Изменить стиль страницы

Одинокий, находившийся в нескольких милях от вражеского берега, великолепный корабль с большим красно-золотым парусом был во власти случая, который в любой момент мог отдать его в руки английских пиратов. Волнение точно парализовало экипаж. Гильом из Пуатье свидетельствует, что старые товарищи герцога Вильгельма, находившиеся вместе с ним на судне, охваченные страхом, были близки к панике. Вот она — катастрофа, которую ждали с самого начала этой затеи! Только герцог не проявлял ни малейших признаков волнения. Он приказал убрать паруса и бросить якорь, после чего велел подать на палубу завтрак и плотно поел, обильно сдобрив пищу хорошим вином. За столом он смеялся, шутил, стараясь беседой воодушевить своих компаньонов, к которым постепенно возвращалось хладнокровие. Тем временем впередсмотрящий «Моры» заметил, как на горизонте появляются четыре мачты, потом еще четыре, потом еще столько же, так что казалось «будто возник густой лес из деревьев, украшенных парусами»... Начиналось 29 сентября, День святого Михаила, считавшегося святым покровителем Нормандии.

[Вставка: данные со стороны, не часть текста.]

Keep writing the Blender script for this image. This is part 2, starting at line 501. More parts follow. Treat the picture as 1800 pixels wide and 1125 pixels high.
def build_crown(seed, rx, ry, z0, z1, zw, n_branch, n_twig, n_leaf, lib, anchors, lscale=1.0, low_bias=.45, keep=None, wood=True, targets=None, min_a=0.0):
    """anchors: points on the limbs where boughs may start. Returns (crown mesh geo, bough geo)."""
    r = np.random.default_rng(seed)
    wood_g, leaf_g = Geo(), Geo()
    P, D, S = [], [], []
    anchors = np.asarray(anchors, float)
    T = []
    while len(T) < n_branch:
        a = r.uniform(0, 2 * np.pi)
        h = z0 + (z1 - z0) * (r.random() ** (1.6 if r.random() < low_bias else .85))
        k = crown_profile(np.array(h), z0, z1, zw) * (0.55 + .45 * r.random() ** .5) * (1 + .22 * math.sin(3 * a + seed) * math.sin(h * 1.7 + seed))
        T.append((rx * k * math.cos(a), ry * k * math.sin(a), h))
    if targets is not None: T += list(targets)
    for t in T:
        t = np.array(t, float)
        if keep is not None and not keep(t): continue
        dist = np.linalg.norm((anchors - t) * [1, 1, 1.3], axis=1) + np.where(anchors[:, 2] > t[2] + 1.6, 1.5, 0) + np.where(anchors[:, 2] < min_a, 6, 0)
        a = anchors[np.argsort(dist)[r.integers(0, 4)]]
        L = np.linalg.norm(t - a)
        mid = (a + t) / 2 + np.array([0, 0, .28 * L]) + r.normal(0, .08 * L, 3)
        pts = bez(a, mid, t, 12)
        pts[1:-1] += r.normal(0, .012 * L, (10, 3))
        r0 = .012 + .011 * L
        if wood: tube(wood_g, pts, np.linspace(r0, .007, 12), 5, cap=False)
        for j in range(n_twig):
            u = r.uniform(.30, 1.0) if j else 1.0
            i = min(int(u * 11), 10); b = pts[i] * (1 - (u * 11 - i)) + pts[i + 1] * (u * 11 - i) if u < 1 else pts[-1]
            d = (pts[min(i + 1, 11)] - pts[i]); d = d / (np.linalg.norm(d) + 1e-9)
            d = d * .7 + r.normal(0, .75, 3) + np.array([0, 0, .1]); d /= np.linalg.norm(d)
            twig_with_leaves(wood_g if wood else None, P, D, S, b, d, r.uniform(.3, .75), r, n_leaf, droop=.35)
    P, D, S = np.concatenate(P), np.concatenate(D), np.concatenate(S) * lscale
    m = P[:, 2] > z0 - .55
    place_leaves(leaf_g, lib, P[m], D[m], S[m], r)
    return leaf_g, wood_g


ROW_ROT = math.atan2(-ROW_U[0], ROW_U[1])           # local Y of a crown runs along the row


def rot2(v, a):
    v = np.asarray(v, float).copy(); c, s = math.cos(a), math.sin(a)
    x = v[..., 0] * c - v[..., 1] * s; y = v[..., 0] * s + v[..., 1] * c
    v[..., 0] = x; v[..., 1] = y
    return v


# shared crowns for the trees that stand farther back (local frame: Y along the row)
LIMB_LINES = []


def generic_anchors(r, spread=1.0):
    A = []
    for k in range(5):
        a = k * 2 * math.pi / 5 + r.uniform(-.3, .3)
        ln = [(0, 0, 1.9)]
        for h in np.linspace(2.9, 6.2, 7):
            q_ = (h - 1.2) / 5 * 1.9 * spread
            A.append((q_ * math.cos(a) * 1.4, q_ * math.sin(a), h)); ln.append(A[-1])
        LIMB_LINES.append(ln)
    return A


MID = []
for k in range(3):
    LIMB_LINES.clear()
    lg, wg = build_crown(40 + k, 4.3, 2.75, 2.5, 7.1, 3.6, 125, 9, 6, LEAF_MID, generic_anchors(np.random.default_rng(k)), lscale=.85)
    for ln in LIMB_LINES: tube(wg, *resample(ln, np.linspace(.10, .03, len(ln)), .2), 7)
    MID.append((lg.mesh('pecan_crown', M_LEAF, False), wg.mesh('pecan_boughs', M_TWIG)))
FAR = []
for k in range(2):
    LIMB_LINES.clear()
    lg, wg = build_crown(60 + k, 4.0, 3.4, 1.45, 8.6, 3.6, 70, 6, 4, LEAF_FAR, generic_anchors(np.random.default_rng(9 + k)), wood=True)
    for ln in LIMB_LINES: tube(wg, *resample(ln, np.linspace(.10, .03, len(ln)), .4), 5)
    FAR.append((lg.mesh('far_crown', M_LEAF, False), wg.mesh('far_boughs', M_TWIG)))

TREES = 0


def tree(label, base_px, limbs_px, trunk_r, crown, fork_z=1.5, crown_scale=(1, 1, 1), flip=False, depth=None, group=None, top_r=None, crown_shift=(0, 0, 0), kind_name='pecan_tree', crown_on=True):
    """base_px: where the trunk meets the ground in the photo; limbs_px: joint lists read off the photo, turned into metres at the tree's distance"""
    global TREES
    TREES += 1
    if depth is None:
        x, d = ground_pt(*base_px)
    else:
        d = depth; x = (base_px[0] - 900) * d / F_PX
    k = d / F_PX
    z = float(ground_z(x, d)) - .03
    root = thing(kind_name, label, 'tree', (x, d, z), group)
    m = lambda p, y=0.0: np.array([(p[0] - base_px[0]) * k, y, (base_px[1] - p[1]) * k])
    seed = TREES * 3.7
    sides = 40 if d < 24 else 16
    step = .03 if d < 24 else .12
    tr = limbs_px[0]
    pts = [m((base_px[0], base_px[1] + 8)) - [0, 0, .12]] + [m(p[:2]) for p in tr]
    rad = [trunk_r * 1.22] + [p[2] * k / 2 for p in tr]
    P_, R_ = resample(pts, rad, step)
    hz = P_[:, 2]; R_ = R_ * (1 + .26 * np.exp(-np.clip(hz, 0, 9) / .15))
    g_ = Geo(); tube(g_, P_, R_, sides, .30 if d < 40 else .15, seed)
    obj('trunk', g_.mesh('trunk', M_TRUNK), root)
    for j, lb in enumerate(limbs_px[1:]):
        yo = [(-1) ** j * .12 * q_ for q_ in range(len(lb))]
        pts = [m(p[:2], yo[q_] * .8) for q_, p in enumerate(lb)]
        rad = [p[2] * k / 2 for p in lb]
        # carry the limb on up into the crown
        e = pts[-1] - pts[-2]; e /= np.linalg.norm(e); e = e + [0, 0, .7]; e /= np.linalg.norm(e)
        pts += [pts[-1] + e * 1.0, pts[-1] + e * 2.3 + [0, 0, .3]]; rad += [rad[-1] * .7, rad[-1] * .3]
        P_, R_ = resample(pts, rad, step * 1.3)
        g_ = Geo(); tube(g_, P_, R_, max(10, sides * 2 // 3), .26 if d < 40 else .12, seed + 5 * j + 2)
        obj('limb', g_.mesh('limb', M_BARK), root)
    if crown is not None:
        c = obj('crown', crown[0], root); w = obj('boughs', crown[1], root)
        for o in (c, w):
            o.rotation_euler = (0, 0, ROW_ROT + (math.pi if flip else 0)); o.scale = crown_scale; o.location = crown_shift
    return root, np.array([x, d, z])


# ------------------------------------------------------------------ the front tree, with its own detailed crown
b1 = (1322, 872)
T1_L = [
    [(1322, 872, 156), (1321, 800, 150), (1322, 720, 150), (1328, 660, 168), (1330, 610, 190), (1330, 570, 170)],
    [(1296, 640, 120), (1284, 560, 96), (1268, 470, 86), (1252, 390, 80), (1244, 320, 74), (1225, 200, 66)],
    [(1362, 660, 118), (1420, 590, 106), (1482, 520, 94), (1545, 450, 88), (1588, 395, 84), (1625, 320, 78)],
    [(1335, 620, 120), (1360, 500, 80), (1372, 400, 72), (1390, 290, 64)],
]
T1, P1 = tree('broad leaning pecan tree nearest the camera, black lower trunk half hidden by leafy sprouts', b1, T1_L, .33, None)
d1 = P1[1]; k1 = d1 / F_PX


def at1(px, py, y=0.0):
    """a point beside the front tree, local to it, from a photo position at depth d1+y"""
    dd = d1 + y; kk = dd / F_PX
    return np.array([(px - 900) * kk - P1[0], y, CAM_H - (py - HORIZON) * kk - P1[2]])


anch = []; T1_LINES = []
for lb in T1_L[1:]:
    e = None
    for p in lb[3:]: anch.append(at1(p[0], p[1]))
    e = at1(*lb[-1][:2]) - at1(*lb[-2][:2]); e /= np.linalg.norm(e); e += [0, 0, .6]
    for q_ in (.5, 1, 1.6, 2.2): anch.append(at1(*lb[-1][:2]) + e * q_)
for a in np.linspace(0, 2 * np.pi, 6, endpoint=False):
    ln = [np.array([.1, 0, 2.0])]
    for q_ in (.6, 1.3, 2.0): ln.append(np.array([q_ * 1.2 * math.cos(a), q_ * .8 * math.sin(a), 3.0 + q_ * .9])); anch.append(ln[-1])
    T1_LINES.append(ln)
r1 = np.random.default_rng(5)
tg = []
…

Собравшийся флот (отсутствовали только два судна) подошел к берегу близ мыса Бичи-Хед. Воспользовавшись, как, видимо, и было заранее задумано, приливом, суда вошли в лагуну, ныне занесенную наносным грунтом, близ Гастингса. Здесь и бросили якоря. При отливе суда оказались на мели. Так они были в безопасности от нападения со стороны моря, но вместе с тем и лишены возможности для быстрого отступления, о чем, как понимал Вильгельм, догадывались его люди.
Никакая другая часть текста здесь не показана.